Wigan Council and Greater Manchester Combined Authority (GMCA) have made significant progress in their work on the Scalable Approach to Vulnerability via Interoperability (SAVVI) programme.
They are playing lead roles in two of the workstreams of the programme run by iStandUK to develop standards for data to protect vulnerable people.
iStandUK said in a blogpost that along with Wigan it has developed a SAVVI compatible data model for finding and supporting people who might be vulnerable in a flood and reached a milestone in the relevant information governance.
This involves a risk index, updated nightly by an automated process, with data on households and individuals in different risk categories based on secondary data.

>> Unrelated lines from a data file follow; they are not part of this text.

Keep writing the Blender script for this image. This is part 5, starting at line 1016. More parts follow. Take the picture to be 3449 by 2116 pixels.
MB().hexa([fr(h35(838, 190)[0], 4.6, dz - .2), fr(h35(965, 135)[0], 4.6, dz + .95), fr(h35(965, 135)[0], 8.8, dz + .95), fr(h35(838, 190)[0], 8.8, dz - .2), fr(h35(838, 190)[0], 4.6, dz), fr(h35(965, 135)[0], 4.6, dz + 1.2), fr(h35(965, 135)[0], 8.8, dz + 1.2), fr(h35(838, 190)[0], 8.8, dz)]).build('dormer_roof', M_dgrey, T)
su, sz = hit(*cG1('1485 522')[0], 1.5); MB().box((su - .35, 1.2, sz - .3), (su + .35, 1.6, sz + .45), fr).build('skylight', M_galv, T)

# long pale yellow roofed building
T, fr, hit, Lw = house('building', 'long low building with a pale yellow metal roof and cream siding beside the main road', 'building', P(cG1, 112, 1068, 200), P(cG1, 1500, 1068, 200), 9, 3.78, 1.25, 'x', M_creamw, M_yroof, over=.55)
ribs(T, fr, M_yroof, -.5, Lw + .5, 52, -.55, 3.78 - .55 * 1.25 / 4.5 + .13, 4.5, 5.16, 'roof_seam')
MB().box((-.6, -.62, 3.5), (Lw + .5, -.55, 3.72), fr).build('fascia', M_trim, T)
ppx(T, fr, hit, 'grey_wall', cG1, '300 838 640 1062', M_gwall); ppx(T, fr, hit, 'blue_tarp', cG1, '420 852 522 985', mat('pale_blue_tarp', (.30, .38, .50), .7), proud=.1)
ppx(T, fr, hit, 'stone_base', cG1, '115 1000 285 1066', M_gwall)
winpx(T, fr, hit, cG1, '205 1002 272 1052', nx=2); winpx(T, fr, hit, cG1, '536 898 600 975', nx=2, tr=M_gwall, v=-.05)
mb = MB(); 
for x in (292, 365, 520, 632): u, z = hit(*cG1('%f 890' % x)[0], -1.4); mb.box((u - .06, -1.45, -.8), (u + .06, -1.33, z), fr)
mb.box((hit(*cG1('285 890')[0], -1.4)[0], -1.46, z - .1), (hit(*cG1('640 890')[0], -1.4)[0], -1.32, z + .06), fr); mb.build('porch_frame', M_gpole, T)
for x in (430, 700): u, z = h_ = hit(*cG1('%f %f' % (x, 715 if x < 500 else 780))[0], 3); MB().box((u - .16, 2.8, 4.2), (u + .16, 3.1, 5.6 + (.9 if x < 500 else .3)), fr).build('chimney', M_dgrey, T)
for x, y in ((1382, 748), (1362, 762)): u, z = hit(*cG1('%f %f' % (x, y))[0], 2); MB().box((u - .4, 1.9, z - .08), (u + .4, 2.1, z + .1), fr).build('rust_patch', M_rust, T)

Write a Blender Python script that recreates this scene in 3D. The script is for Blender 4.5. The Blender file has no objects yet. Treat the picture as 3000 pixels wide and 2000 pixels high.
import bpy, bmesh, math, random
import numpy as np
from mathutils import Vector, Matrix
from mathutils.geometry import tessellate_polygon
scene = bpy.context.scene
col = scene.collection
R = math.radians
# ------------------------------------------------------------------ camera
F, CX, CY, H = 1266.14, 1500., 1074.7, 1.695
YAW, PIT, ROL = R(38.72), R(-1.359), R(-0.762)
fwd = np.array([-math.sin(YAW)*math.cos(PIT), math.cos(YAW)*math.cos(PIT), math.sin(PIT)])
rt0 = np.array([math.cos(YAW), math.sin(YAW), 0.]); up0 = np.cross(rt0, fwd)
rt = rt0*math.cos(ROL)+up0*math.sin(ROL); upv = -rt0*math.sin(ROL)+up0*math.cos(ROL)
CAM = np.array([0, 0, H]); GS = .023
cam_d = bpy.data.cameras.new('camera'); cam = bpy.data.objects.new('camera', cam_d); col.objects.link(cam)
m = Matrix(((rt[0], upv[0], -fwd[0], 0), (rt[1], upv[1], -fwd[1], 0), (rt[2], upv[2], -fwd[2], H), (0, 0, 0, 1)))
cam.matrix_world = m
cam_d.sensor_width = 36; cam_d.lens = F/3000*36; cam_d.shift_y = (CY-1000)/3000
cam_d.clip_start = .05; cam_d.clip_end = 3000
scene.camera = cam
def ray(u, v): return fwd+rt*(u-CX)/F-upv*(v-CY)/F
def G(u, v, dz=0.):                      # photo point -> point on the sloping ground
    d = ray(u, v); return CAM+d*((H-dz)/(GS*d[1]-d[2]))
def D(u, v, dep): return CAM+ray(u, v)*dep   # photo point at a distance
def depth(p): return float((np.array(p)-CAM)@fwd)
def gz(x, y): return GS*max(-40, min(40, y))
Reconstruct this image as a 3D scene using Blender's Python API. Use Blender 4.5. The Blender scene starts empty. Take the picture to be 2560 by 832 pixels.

It will be used in the event of a flood warning to priorities people less likely to be able to protect their property or safely leave it without support.
This has been accompanied by the development of a data protection impact assessment that is now under review.
The council is now working with iStandUK on the attributes needed to identify people vulnerable to other types of emergency.
Manchester data mesh
GMCA has made progress with its plan to develop a data mesh - in which data is treated as a product and owned by teams that know and use it – to support its Supporting Troubled Families (SFP) programme, with the development a SAVVI compliant version of the SFP outcomes framework. iStand said this will enable the data mesh to use SAVVI compliant metadata for transmitting SFP data.
Further work is now taking place on compatible data attributes that could be used to identify households where children are at risk of not spending time at school or becoming involved with crime.
This will be followed by development of data attributes and metadata for another 30 needs and 64 outcomes.